◆ Description of the task
Extract exactly those lines that lie between the start of the material and the line with "return np.where(ok, 1.0 / dd ** 2, 0.0)", including both boundary lines and no others.

:: Data shown

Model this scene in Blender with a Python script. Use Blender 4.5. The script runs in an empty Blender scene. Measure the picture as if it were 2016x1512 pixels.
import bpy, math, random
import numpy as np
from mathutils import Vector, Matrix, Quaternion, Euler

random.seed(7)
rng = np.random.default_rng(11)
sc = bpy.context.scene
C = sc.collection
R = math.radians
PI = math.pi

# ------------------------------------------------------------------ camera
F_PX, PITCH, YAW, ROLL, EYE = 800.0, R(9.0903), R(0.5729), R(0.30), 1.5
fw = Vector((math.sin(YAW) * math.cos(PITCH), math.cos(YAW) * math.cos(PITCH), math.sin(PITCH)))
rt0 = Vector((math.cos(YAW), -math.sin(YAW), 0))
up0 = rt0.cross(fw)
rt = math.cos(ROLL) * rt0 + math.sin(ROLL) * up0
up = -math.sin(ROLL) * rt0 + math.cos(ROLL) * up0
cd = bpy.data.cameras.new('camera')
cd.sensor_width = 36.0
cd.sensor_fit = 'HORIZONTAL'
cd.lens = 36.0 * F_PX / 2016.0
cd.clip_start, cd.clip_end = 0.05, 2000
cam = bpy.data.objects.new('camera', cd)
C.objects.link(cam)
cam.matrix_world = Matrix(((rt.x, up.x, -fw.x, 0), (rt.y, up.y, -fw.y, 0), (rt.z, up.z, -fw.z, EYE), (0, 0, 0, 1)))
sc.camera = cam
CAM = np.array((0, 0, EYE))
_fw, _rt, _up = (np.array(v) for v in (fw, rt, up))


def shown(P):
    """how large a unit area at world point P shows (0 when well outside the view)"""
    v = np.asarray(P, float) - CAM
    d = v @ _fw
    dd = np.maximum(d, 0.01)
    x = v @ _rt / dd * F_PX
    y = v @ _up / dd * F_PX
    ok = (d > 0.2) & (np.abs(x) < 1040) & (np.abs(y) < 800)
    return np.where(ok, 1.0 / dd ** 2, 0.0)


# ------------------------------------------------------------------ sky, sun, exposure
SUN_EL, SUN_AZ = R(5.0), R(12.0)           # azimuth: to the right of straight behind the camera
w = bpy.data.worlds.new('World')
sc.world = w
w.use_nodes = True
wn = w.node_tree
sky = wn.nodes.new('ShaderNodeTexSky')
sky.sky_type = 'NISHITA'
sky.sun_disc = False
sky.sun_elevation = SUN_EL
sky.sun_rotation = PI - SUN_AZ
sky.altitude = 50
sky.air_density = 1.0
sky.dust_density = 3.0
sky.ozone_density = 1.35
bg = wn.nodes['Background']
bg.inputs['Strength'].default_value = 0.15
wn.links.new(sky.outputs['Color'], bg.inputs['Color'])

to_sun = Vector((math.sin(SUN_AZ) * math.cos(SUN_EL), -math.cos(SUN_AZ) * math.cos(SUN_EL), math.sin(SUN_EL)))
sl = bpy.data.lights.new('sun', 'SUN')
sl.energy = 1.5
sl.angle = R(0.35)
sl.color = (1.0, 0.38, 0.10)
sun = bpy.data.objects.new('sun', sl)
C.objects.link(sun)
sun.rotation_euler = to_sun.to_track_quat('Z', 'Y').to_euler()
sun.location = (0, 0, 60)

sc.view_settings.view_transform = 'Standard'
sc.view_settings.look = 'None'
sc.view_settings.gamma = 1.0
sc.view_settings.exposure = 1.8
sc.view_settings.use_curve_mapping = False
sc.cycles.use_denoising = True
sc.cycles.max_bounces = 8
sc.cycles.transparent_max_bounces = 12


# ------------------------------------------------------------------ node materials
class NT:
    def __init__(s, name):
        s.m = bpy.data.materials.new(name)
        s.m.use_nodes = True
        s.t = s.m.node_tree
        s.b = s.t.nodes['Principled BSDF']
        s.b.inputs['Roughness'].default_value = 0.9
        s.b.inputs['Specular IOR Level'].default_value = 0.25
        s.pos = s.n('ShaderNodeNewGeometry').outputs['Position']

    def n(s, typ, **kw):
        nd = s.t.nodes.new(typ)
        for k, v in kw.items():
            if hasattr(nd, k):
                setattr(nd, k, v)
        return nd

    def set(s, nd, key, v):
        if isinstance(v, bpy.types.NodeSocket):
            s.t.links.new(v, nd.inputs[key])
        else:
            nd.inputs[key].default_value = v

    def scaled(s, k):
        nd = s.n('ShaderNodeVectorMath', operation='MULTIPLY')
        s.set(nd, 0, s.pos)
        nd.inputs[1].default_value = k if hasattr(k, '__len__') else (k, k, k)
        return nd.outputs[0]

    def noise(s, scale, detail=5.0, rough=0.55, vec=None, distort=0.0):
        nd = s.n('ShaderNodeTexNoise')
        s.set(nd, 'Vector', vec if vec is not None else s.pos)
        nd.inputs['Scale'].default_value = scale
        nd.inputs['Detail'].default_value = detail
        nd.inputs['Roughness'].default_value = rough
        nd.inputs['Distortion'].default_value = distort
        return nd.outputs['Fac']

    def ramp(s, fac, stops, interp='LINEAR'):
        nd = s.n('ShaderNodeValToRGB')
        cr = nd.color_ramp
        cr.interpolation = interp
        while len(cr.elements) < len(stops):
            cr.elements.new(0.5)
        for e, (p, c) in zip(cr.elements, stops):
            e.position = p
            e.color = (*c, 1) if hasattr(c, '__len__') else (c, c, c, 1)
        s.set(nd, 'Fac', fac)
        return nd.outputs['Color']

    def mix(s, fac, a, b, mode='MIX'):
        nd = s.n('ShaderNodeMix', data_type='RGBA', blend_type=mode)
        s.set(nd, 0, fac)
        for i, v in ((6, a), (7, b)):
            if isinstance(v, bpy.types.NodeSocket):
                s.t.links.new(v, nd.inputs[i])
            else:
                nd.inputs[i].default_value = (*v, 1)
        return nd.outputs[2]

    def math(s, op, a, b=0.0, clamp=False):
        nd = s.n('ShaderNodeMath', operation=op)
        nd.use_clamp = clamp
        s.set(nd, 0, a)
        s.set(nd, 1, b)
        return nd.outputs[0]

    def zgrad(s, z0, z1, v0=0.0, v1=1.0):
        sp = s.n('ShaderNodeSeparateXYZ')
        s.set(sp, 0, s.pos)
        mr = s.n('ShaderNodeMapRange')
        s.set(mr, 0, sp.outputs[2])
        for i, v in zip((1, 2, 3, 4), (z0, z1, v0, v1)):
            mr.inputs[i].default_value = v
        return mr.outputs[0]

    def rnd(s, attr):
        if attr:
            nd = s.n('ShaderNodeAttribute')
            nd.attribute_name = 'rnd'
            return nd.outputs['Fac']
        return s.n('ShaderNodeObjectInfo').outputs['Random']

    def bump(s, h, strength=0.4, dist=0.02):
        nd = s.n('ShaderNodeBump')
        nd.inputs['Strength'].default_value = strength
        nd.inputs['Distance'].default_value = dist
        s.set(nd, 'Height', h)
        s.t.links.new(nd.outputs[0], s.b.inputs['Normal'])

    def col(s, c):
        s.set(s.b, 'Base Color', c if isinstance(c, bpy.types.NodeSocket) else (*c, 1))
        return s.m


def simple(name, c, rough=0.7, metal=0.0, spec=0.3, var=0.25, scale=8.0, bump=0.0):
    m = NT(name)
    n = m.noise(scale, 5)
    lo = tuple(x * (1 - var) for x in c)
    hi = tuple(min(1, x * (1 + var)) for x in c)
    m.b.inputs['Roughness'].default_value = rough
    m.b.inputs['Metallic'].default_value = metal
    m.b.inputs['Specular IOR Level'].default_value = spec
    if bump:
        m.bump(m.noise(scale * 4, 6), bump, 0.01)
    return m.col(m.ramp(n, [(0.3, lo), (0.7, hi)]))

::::

◆ Result for this task
Model this scene in Blender with a Python script. Use Blender 4.5. The script runs in an empty Blender scene. Measure the picture as if it were 2016x1512 pixels.
import bpy, math, random
import numpy as np
from mathutils import Vector, Matrix, Quaternion, Euler

random.seed(7)
rng = np.random.default_rng(11)
sc = bpy.context.scene
C = sc.collection
R = math.radians
PI = math.pi

# ------------------------------------------------------------------ camera
F_PX, PITCH, YAW, ROLL, EYE = 800.0, R(9.0903), R(0.5729), R(0.30), 1.5
fw = Vector((math.sin(YAW) * math.cos(PITCH), math.cos(YAW) * math.cos(PITCH), math.sin(PITCH)))
rt0 = Vector((math.cos(YAW), -math.sin(YAW), 0))
up0 = rt0.cross(fw)
rt = math.cos(ROLL) * rt0 + math.sin(ROLL) * up0
up = -math.sin(ROLL) * rt0 + math.cos(ROLL) * up0
cd = bpy.data.cameras.new('camera')
cd.sensor_width = 36.0
cd.sensor_fit = 'HORIZONTAL'
cd.lens = 36.0 * F_PX / 2016.0
cd.clip_start, cd.clip_end = 0.05, 2000
cam = bpy.data.objects.new('camera', cd)
C.objects.link(cam)
cam.matrix_world = Matrix(((rt.x, up.x, -fw.x, 0), (rt.y, up.y, -fw.y, 0), (rt.z, up.z, -fw.z, EYE), (0, 0, 0, 1)))
sc.camera = cam
CAM = np.array((0, 0, EYE))
_fw, _rt, _up = (np.array(v) for v in (fw, rt, up))


def shown(P):
    """how large a unit area at world point P shows (0 when well outside the view)"""
    v = np.asarray(P, float) - CAM
    d = v @ _fw
    dd = np.maximum(d, 0.01)
    x = v @ _rt / dd * F_PX
    y = v @ _up / dd * F_PX
    ok = (d > 0.2) & (np.abs(x) < 1040) & (np.abs(y) < 800)
    return np.where(ok, 1.0 / dd ** 2, 0.0)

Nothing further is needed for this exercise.